WHAT IS NEEDED: Return, exactly as written, the lines from the one containing "-0.1, -0.012), 'mat_floor')" through the one containing "(-5.60, -0.031, 0.57))", with both ends included.

--- Start ---

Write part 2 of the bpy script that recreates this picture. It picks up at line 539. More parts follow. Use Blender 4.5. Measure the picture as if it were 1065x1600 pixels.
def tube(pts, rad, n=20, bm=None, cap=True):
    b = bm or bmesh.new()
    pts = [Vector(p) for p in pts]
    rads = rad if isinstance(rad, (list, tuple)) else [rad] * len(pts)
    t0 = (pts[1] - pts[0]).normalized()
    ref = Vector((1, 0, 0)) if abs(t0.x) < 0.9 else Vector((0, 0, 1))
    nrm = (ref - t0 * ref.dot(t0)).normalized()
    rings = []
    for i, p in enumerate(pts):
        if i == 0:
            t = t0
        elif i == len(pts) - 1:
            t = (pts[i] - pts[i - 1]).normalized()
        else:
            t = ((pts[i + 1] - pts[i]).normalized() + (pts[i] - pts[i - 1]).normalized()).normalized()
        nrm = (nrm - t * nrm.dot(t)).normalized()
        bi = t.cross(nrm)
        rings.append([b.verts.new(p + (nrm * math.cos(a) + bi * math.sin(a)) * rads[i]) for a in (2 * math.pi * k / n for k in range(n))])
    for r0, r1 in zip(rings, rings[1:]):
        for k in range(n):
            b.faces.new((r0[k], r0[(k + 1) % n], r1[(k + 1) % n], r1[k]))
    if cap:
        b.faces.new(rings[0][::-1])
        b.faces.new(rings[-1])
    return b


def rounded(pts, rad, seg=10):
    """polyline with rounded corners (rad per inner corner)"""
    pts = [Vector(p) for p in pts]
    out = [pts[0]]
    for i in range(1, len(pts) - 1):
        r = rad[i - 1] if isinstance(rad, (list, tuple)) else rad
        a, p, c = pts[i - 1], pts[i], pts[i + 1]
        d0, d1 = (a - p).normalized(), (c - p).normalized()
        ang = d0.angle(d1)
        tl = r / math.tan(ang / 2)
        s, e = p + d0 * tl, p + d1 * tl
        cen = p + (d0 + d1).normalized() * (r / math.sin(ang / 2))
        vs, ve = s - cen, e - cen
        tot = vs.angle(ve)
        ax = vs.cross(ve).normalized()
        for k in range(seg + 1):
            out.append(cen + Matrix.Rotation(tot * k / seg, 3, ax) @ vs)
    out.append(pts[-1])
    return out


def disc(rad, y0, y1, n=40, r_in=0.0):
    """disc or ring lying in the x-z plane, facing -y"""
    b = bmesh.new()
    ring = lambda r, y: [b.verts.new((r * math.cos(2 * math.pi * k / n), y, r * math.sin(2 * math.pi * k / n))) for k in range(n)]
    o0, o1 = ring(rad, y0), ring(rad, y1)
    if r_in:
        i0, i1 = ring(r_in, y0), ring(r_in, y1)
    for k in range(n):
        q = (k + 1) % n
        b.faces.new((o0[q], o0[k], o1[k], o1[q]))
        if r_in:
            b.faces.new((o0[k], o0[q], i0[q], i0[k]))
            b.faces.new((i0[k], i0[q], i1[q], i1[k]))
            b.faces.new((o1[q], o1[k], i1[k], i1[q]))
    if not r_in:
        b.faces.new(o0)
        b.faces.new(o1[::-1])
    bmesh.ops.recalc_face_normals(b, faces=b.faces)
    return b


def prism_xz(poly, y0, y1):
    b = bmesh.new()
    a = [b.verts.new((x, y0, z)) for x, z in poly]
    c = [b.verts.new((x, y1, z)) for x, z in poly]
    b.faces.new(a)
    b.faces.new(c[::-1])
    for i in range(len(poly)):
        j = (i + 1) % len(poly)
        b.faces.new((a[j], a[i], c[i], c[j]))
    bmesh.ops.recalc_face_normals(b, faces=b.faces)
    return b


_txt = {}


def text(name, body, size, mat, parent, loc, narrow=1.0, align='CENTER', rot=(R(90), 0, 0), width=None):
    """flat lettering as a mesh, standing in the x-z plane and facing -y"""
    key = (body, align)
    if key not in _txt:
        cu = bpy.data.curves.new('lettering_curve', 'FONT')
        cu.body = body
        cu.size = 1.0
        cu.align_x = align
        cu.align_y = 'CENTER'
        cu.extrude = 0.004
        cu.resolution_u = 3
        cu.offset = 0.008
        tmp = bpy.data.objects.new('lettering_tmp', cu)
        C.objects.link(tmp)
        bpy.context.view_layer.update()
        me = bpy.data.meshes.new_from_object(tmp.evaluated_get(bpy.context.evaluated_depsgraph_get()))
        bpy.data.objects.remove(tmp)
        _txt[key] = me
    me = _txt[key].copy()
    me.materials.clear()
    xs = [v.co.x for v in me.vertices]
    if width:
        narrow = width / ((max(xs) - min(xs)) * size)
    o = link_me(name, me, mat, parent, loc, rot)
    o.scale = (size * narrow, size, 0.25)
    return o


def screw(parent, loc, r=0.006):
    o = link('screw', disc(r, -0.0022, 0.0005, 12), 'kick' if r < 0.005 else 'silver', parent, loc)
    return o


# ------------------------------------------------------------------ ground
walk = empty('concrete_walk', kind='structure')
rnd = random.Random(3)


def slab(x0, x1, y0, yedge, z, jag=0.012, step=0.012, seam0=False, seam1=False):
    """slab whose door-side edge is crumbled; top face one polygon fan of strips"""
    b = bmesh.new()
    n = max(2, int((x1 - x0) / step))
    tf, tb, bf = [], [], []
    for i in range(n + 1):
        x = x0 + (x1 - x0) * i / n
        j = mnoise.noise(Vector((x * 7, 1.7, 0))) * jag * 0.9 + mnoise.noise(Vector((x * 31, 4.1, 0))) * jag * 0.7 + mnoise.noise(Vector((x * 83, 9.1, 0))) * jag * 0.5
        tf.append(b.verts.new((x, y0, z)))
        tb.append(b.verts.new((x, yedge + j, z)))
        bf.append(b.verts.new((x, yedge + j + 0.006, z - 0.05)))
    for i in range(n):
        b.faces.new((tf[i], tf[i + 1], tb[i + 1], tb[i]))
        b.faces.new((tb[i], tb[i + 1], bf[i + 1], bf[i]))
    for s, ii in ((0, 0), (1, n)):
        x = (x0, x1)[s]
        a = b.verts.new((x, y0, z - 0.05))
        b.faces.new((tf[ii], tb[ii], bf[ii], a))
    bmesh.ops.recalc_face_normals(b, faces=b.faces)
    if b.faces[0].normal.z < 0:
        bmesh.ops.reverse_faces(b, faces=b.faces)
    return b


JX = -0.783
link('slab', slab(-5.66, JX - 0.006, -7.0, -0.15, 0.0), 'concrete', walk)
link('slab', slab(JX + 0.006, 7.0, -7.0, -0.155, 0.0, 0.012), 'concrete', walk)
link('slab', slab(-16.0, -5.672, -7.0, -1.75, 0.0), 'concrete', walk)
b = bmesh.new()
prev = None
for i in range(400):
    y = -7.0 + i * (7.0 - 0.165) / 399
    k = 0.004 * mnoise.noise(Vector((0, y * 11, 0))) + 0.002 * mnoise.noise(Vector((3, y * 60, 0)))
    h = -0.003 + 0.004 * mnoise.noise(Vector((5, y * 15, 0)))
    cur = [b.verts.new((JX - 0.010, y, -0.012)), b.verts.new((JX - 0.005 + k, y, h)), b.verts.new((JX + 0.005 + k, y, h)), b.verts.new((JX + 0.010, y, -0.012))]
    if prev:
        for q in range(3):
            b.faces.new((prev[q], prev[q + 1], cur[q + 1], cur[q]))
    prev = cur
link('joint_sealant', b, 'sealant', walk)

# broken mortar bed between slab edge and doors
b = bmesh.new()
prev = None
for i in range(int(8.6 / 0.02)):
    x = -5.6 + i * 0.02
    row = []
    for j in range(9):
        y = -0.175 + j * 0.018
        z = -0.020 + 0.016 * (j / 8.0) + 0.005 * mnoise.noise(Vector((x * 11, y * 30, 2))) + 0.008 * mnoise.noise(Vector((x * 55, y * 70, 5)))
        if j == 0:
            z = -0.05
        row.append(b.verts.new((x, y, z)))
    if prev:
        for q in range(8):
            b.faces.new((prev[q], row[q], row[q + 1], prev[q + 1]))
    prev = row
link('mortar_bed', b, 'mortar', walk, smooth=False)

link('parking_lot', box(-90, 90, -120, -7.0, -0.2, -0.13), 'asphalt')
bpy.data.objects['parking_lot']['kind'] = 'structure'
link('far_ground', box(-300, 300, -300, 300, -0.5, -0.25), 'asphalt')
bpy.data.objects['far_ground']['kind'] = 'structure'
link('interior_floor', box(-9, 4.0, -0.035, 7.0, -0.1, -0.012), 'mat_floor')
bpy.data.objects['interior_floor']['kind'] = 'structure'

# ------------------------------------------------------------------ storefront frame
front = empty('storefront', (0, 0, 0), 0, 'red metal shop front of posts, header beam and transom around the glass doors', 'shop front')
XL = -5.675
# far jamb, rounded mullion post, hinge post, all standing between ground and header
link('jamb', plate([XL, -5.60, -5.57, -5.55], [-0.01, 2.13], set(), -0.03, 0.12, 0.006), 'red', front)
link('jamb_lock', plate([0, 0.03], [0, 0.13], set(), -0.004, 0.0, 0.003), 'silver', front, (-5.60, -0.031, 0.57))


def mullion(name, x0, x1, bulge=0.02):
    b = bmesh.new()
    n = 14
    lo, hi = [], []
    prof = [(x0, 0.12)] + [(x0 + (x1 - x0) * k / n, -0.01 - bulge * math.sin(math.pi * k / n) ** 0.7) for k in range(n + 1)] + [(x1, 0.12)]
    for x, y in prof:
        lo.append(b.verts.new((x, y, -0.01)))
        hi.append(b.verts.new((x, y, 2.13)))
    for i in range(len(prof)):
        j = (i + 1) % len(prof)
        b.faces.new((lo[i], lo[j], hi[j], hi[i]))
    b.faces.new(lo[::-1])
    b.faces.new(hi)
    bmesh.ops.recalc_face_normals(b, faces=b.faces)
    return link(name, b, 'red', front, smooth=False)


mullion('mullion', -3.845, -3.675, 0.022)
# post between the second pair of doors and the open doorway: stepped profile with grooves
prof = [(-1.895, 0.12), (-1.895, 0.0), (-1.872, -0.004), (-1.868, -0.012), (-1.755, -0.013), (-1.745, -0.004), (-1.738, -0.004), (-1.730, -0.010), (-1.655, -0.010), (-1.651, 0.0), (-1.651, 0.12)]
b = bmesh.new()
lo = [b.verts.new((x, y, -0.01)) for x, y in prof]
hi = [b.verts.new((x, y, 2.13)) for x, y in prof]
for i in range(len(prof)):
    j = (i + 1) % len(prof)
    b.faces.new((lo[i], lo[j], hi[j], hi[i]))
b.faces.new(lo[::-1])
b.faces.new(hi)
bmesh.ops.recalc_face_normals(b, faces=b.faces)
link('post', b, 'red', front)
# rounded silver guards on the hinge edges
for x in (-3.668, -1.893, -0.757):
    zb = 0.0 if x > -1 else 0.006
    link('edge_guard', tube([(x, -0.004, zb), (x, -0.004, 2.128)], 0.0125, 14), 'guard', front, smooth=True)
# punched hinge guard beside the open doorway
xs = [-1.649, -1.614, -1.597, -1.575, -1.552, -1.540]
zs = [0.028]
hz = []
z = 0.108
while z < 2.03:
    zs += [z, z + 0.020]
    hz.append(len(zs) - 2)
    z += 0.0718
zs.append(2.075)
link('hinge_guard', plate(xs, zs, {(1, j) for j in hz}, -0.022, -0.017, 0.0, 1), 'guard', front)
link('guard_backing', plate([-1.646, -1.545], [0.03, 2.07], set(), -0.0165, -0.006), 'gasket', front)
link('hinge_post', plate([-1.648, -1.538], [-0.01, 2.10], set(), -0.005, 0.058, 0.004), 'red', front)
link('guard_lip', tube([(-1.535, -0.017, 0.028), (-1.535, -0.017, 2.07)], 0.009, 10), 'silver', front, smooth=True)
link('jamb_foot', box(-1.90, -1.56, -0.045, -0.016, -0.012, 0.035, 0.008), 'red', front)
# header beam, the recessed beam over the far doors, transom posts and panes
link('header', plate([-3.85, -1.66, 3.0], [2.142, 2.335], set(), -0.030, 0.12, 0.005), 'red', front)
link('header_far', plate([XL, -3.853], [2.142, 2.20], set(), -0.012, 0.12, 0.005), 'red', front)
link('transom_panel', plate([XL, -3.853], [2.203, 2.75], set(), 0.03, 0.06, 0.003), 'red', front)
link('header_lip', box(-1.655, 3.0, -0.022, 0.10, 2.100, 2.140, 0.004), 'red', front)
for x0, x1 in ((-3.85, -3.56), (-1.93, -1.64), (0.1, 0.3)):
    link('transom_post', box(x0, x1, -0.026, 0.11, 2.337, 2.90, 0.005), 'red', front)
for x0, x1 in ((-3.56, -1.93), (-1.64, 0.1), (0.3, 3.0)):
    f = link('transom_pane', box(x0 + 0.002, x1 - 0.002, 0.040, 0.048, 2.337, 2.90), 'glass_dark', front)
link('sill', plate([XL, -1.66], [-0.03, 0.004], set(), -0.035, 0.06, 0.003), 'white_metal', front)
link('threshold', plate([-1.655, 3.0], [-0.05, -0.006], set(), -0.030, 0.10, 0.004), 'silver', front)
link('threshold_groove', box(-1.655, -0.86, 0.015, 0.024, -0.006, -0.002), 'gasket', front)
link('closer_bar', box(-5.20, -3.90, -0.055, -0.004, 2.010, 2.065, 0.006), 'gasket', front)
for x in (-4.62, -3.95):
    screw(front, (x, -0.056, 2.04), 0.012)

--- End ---

FULL ANSWER:
link('interior_floor', box(-9, 4.0, -0.035, 7.0, -0.1, -0.012), 'mat_floor')
bpy.data.objects['interior_floor']['kind'] = 'structure'

# ------------------------------------------------------------------ storefront frame
front = empty('storefront', (0, 0, 0), 0, 'red metal shop front of posts, header beam and transom around the glass doors', 'shop front')
XL = -5.675
# far jamb, rounded mullion post, hinge post, all standing between ground and header
link('jamb', plate([XL, -5.60, -5.57, -5.55], [-0.01, 2.13], set(), -0.03, 0.12, 0.006), 'red', front)
link('jamb_lock', plate([0, 0.03], [0, 0.13], set(), -0.004, 0.0, 0.003), 'silver', front, (-5.60, -0.031, 0.57))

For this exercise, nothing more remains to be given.